Le mythe de la liberté de la presse en France
Les médias sous contrôle de l’État
par Thierry Meyssan*
Les « Occidentaux » ont développé des conceptions différentes de la liberté d’expression et du rôle de la presse, selon l’image qu’ils se faisaient de l’autorité exécutive et de sa légitimité. On peut distinguer quatre grands courants :
Pour les Scandinaves, la légitimité de l’exécutif est subordonnée aux comptes qu’il rend au peuple. Il s’ensuit que la liberté de la presse est définie plutôt comme une liberté d’accès à l’information que comme une manifestation de libre expression. Ainsi, la Suède adopte, le 2 décembre 1776, une loi autorisant les citoyens à accéder aux documents officiels. Aujourd’hui, les administrations ont obligation de communication de toutes leurs pièces, sous vingt-quatre heures, sauf réserves exceptionnelles motivées.
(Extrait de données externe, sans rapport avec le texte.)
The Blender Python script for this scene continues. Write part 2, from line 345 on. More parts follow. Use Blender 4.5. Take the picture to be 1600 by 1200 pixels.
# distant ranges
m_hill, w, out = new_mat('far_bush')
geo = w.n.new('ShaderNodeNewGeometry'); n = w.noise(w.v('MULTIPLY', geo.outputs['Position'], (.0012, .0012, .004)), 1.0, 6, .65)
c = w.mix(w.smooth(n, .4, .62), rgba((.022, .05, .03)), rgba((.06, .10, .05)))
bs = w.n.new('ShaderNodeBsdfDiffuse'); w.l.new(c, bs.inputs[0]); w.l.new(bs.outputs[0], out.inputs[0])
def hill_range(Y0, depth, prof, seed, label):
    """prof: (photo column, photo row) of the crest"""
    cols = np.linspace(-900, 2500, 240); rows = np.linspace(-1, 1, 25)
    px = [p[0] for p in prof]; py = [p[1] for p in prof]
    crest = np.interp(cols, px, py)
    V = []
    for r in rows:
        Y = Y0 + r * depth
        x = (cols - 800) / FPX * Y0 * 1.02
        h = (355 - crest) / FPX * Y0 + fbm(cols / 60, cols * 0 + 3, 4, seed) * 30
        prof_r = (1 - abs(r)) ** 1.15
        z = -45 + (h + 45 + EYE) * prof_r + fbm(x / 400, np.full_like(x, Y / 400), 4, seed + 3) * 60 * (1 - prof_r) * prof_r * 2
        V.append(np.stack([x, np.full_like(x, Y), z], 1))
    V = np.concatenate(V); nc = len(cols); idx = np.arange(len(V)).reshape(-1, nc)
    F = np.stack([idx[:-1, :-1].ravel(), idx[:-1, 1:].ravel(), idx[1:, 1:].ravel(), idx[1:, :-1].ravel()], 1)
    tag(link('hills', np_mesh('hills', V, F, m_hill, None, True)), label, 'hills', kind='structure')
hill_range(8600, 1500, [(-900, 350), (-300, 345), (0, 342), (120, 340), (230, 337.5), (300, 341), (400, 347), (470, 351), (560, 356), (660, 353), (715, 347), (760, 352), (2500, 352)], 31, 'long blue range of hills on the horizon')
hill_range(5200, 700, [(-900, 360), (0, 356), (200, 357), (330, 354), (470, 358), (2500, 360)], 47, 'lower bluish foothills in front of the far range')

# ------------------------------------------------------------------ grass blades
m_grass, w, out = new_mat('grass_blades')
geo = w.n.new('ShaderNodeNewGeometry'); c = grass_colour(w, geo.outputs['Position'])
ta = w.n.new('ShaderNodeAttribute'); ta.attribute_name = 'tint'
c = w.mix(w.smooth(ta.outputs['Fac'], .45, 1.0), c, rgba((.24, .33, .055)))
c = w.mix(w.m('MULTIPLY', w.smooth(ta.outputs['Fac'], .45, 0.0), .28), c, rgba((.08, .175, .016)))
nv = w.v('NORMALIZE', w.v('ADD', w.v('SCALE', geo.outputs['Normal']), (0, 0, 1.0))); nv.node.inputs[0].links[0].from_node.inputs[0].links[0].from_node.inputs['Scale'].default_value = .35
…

La lecture des quotidiens est un acte de civisme, elle participe de la surveillance que les citoyens exercent sur le pouvoir et sans laquelle il serait illégitime.
Au Royaume-Uni, l’expression est libre comme le sont les autres facultés humaines. Dès 1662, Charles II, qui rétablit la monarchie après la dictature de Cromwell, se fait le garant de la liberté en abolissant la censure préalable. La presse s’inscrit dans la loi commune et ne fait pas l’objet de textes particuliers.
Aux États-Unis, les Pères fondateurs opposent la liberté à la tyrannie de la Couronne britannique comme à celle de la majorité démocratique. La liberté de la presse est un moyen d’émietter l’opinion publique et de prévenir un totalitarisme de la pensée. Les médias sont appelés à constituer un « quatrième pouvoir ». Le 1er amendement, inscrit dans la Bill of Right du 25 septembre 1789 stipule que « Le Congrès n’édictera aucune loi restreignant la liberté de la presse ».
En Europe du Sud, la liberté d’expression est nécessaire à l’élaboration de décisions raisonnées. Elle s’oppose au pouvoir des clercs qui soumettaient le débat à la connaissance du dogme. Cependant, les révolutionnaires français ne concevaient la liberté comme absolue que lorsqu’elle est encadrée par la loi pour prévenir qu’elle ne soit utilisée par les uns pour en priver les autres. Pour eux, le journaliste est un citoyen comme un autre et son expression n’est légitime que si elle participe au débat démocratique, à la construction de l’intérêt général.